More than likely the first time you hear this term will be when you're talking to the adjuster on your front porch after they've inspected your home.

Depreciation is the most misunderstood part of the insurance claim process.

I'll do my best to explain it, but first, some background information.

Years ago when a homeowner filed an insurance claim for their roof, insurance would send and adjuster out. The adjuster would walk the property, confirm damage, put together an estimate, subtract the deductible amount from the estimate, and write the homeowner a check for the remaining balance. If a roof was estimated to cost $10,000 and the homeowner had a deductible of $1,000, the homeowner would get a check for $9,000 for the roof.

This was all good and fine for a while until insurance found out what happened after they wrote the check. The homeowner having a $9,000 from insurance would go around collecting bids from roofers. Typically the roofer with the lowest bid got the job and the homeowner avoided paying their deductible and pocketed the difference between what insurance paid and what the work actually got done for.

Insurance didn't like this because not only did the homeowner have no skin in the game, but in a lot of cases the homeowner was profiting from the claim.

In order to fix this problem and also to ensure that they would never overpay again, insurance started depreciation damaged property. What this mean is that they would determine the property's useful life and then figure out how much of its useful life it had left.

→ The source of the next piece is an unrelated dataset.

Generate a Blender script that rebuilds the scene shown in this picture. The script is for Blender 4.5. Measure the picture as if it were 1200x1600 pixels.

The way this works is if you file a claim on your roof and your roof is 10 years old with a 30 year shingle, insurance will depreciate your roof by 1/3 or 33.3% because your roof has used 1/3 of its useful life.

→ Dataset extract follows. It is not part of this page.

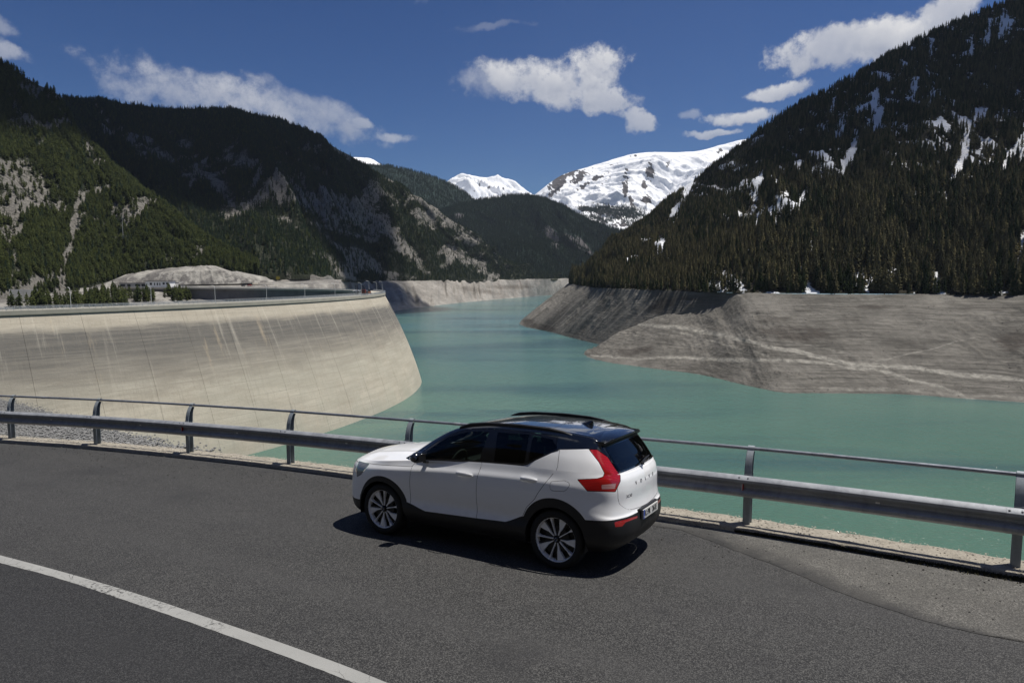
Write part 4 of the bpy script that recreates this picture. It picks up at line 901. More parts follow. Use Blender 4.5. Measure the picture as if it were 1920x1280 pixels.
# ------------------------------------------------------------------ guardrail
def galv(name, c0, c1, rough=.42, metal=.75):
    m, g, p = newmat(name); P = g.obj(); n1 = g.noise(P, 3, 6, .7); n2 = g.noise(P, 40, 3, .6); v = g.noise(g.vmath('MULTIPLY', P, (1, 1, .15)), 9, 4, .6)
    c = g.mix(g.rng(n1, .3, .7), c0, c1); c = g.mix(g.rng(v, .5, .75, 0, .5), c, tuple(k*.55 for k in c0)); c = g.mix(g.rng(n2, .55, .75, 0, .3), c, tuple(min(1, k*1.3) for k in c1))
    g.put(p.inputs['Base Color'], c); g.put(p.inputs['Roughness'], g.rng(n1, .2, .8, rough, rough+.25)); p.inputs['Metallic'].default_value = metal
    bump(g, p, n2, .002, .5); return m
M_GALV = galv('galvanised steel', (.22, .235, .26), (.37, .385, .41), .40, .25); M_POST = galv('weathered steel post', (.22, .25, .28), (.36, .40, .43), .5, .25); M_PIPE = galv('steel pipe', (.20, .215, .25), (.33, .35, .39), .4, .6)
M_RED = mat('red reflector', (.32, .01, .008), .25, coat=.6); M_WHITE = mat('white reflector', (.85, .85, .82), .25, emis=None); M_BOLT = mat('bolt steel', (.12, .12, .13), .5, .8)
rail = empty('guardrail', (*posts[8], rz(*posts[8]))); tag(rail, 'galvanised steel guardrail with corrugated beam and round top rail running along the lake edge', 'guardrail')
RL = Vector(rail.location)
def rbuild(b, name, m, parent=rail, smooth_=True, kind=None):
    o = b.build(name, m, parent, smooth_, 26); o.location = -RL if parent is rail else Vector((0, 0, 0))
    if kind: o['kind'] = kind
    return o
def frame_at(s):
    p_, t_, n_ = rail_at(np.array([s])); x, y = p_[0]; T_ = Vector((t_[0][0], t_[0][1], 0)); q = p_[0]+t_[0]*.5
    T_.z = (rz(*q)-rz(x, y))/.5; T_.normalize(); N_ = Vector((n_[0][0], n_[0][1], 0)).normalized()
    return Vector((x, y, rz(x, y))), T_, N_, Vector((0, 0, 1))
WB = [(-.018, -.156), (-.032, -.150), (-.078, -.118), (-.088, -.105), (-.088, -.072), (-.078, -.060), (-.026, -.022), (-.020, -.010), (-.020, .010), (-.026, .022), (-.078, .060), (-.088, .072), (-.088, .105), (-.078, .118), (-.032, .150), (-.018, .156)]
WBK = [(o_+.007, z_) for o_, z_ in WB[::-1]]
for i in range(len(posts)-1):
    s0, s1 = pl[i], pl[i+1]
    # beam panel of one bay, overlapping the next a little in front
    b = MB(); rings = []
    for k in range(9):
        s = s0 - .12 + (s1-s0+.14)*k/8; C, T_, N_, U = frame_at(min(max(s, .05), pl[-1]-.1)); lap = -.005*(1-k/8)
        rings.append([C + N_*(o_-.045+lap) + U*(.64+z_) for o_, z_ in WB+WBK])
    b.loft(rings); ob = rbuild(b, 'beam_panel', M_GALV)
    C, T_, N_, U = frame_at((s0+s1)/2+.1)
    bb = MB(); R3 = Matrix((T_, N_, U)).transposed(); bb.box(C + N_*(-.071) + U*.645, (.05, .012, .022), R3, bev=.003); rbuild(bb, 'beam_slot', M_WHITE, ob, False)
    # post
    C, T_, N_, U = frame_at(s0); R3 = Matrix((T_, N_, U)).transposed(); b = MB()
    def bx(o0, o1, t0, t1, z0_, z1_): b.box(C + N_*((o0+o1)/2) + T_*((t0+t1)/2) + U*((z0_+z1_)/2), (t1-t0, o1-o0, z1_-z0_), R3)
    bx(-.012, -.004, -.05, .05, -.15, .80); bx(.102, .110, -.05, .05, -.15, .80); bx(-.004, .102, -.05, -.043, -.15, .80)
    # spacer to the beam
    bx(-.075, -.012, -.035, .035, .55, .72)
    # curved upper plate: front flange, web, back flange swept up and outwards, hooked over the pipe
    path = [(.00, .78, .115), (.012, .88, .108), (.04, .98, .098), (.085, 1.07, .085), (.135, 1.13, .072)]
    fr, bk = [], []
    for o_, z_, w_ in path:
        k_ = (z_-.78)/.35; nx, nz = (1-.45*k_), -.75*k_; l_ = math.hypot(nx, nz); nx, nz = nx/l_, nz/l_
        fr.append((o_, z_)); bk.append((o_+nx*w_, z_+nz*w_*.6))
    for line, tk_ in ((fr, .045), (bk, .045)):
        b.loft([[C+N_*o_+U*z_+T_*(-.05), C+N_*o_+U*z_+T_*.045, C+N_*(o_+.008)+U*z_+T_*.045, C+N_*(o_+.008)+U*z_+T_*(-.05)] for o_, z_ in line])
    b.loft([[C+N_*f_[0]+U*f_[1]+T_*(-.05), C+N_*k_[0]+U*k_[1]+T_*(-.05), C+N_*k_[0]+U*k_[1]+T_*(-.044), C+N_*f_[0]+U*f_[1]+T_*(-.044)] for f_, k_ in zip(fr, bk)])
    hook = []
    for a_ in range(200, -50, -25):
        ar = math.radians(a_); hook.append((.17+.042*math.cos(ar), 1.135+.042*math.sin(ar)))
    b.loft([[C+N_*o_+U*z_+T_*(-.045), C+N_*o_+U*z_+T_*.045, C+N_*(o_*.86+.17*.14)+U*(z_*.86+1.135*.14)+T_*.045, C+N_*(o_*.86+.17*.14)+U*(z_*.86+1.135*.14)+T_*(-.045)] for o_, z_ in hook])
    po = rbuild(b, 'post', M_POST)
    # bolts on the beam's upper slope, two per joint
    for dt in (-.09, .03):
        b = MB(); Rb = (N_*(-.75)+U*.66).to_track_quat('Z', 'Y').to_matrix(); cc = C + T_*dt + N_*(-.045-.062) + U*(.64+.127)
        b.lathe([(0, .016), (.010, .014), (.014, .004), (.014, -.004)], cc, n=8, R=Rb); rbuild(b, 'bolt', M_BOLT, ob, True)
    # reflectors at every other joint
    if i % 4 in (3,):
        b = MB(); b.box(C + T_*(-.035) + N_*(-.095) + U*.64, (.012, .05, .10), R3, bev=.004); rf = rbuild(b, 'red_reflector', M_RED, ob, False)
        b = MB(); b.box(C + T_*(-.047) + N_*(-.095) + U*.64, (.006, .05, .10), R3, bev=.002); rbuild(b, 'white_reflector', M_WHITE, ob, False)
# pipe rail in lengths with sleeves
pp = []
for i in range(len(posts)-1):
    b = MB(); pts = []
    for k in range(7):
        C, T_, N_, U = frame_at(min(pl[i] + (pl[i+1]-pl[i])*k/6, pl[-1]-.06)); pts.append(C + N_*.17 + U*1.135)
    b.tube(pts, .026, 12, cap=False); pi_ = rbuild(b, 'top_rail', M_PIPE)
    if i % 2 == 1:
        C, T_, N_, U = frame_at(pl[i]+1.0); b = MB(); b.tube([C+N_*.17+U*1.135-T_*.06, C+N_*.17+U*1.135+T_*.06], .030, 12); rbuild(b, 'sleeve', M_GALV, pi_)
# ------------------------------------------------------------------ the white car
# car frame: s = metres behind the nose, y = metres to the car's left, z = metres above the road
AX_S, AX_Y, AX_Z = Vector((.85767, -.51257, .041)), Vector((-.51419, -.85544, .06184)), Vector((-.00337, .07412, .99724))
S0 = 2.2
car = empty('parked_car'); tag(car, 'white compact SUV with glossy black roof parked beside the guardrail', 'car')
CORG = Vector((.9703, 8.5757, 0)) + AX_S*(S0-3.572)
RC = Matrix((AX_S, -AX_Y, AX_Z)).transposed()
car.matrix_world = Matrix.Translation(CORG) @ RC.to_4x4()
def car_px(P):
    P = np.asarray(P, float); w = np.array(CORG) + (P[:, :1]-S0)*np.array(AX_S) + np.abs(P[:, 1:2])*np.array(AX_Y) + P[:, 2:]*np.array(AX_Z)
    return to_px(w)
def Z3(zx, zy): return (640+zx/3, 740+zy/3)
def paint(name, col, rough, coat, metal=0, flake=.0):
    m, g, p = newmat(name); n = g.noise(g.obj(), 1.5, 4); bf = g.new('ShaderNodeNewGeometry').outputs['Backfacing']
    c = g.mix(n, tuple(k*.97 for k in col), tuple(min(1, k*1.02) for k in col))
    dirt = g.math('MULTIPLY', g.rng(g.sep(g.obj())[2], .75, .25, 0, .35), g.rng(g.noise(g.obj(), 9, 5, .7), .35, .7)); c = g.mix(dirt, c, tuple(.45*k+.05 for k in col))
    c = g.mix(bf, c, (.012, .012, .012)); g.put(p.inputs['Base Color'], c); g.put(p.inputs['Roughness'], g.rng(g.noise(g.obj(), 5, 3), 0, 1, rough, rough+.08))
    p.inputs['Coat Weight'].default_value = coat; p.inputs['Coat Roughness'].default_value = .02; p.inputs['Metallic'].default_value = metal
    return m
M_WHITE_P = paint('white car paint', (.86, .865, .875), .45, 1.0); M_BLACK_P = paint('black gloss paint', (.004, .005, .007), .10, 1.0); [setattr(n.inputs['Coat IOR'], 'default_value', 1.6) for n in M_BLACK_P.node_tree.nodes if n.type == 'BSDF_PRINCIPLED']
M_BLK2 = paint('black pillar paint', (.004, .004, .005), .15, .6)
M_CLAD = mat('black wheel arch plastic', (.009, .009, .010), .5, scale=30, var=.3); M_TRIM = mat('matt black trim', (.010, .010, .011), .45); M_RUB = mat('tyre rubber', (.010, .010, .010), .8, scale=30, var=.3)
M_SIL = mat('machined alloy', (.80, .80, .81), .4, .05); M_RIMB = mat('gloss black alloy', (.006, .006, .007), .45); M_CHROME = mat('bright metal', (.5, .5, .52), .2, .9); M_LETTER = mat('badge metal', (.16, .16, .17), .3, .8)
M_INT = mat('dark cabin trim', (.022, .021, .020), .8); M_SEAT = mat('charcoal seat leather', (.035, .033, .031), .55)
def glassm(name, tint, gl=.06):
    m = bpy.data.materials.new(name); m.use_nodes = True; nt = m.node_tree; nt.nodes.clear(); g = NG(nt)
    t = g.new('ShaderNodeBsdfTransparent'); t.inputs[0].default_value = (*tint, 1); s = g.new('ShaderNodeBsdfGlossy'); s.inputs['Roughness'].default_value = .01
    f = g.new('ShaderNodeFresnel'); f.inputs[0].default_value = 1.5; mx = g.new('ShaderNodeMixShader'); g.l.new(f.outputs[0], mx.inputs[0]); g.l.new(t.outputs[0], mx.inputs[1]); g.l.new(s.outputs[0], mx.inputs[2])
    o = g.new('ShaderNodeOutputMaterial'); g.l.new(mx.outputs[0], o.inputs[0]); return m
M_GLASS = glassm('green tinted glass', (.42, .52, .49)); M_PRIV = glassm('dark privacy glass', (.05, .055, .055))
M_RGLASS = glassm('dark rear glass', (.03, .035, .04))
def lampm(name, c1, c2):
    m, g, p = newmat(name); x, y, z = g.sep(g.obj()); st = g.math('FRACT', g.math('MULTIPLY', z, 60)); c = g.mix(g.rng(st, .25, .5), c1, c2)
    g.put(p.inputs['Base Color'], c); p.inputs['Roughness'].default_value = .12; p.inputs['Coat Weight'].default_value = 1; return m
M_TAIL = lampm('red lamp lens', (.26, .005, .006), (.38, .009, .009)); M_TAIL2 = lampm('clear inset lamp lens', (.35, .12, .12), (.5, .3, .3)); M_HEAD = lampm('headlamp lens', (.10, .11, .12), (.22, .23, .25))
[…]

This means that if insurance is estimating that your roof is worth $15,000 to replace, they will withhold $5,000 of that until the job is done. Once the job is finished and the contractor sends insurance an invoice stating that the job cost $15,000 then insurance will release the $5,000 they initially held back.

If the contractor ends up replacing the roof for $14,000 instead of $15,000 then insurance will only pay out $4,000 of the $5,000 that it held back, ensuring that they don't overpay.

But what happens if it ends up that it costs the contractor $16,000 to replace the roof? Insurance will release the $5,000 that they held back and then if the contractor provides sufficient documentation to show that the extra $1,000 was legitimate then insurance will release that extra $1,000.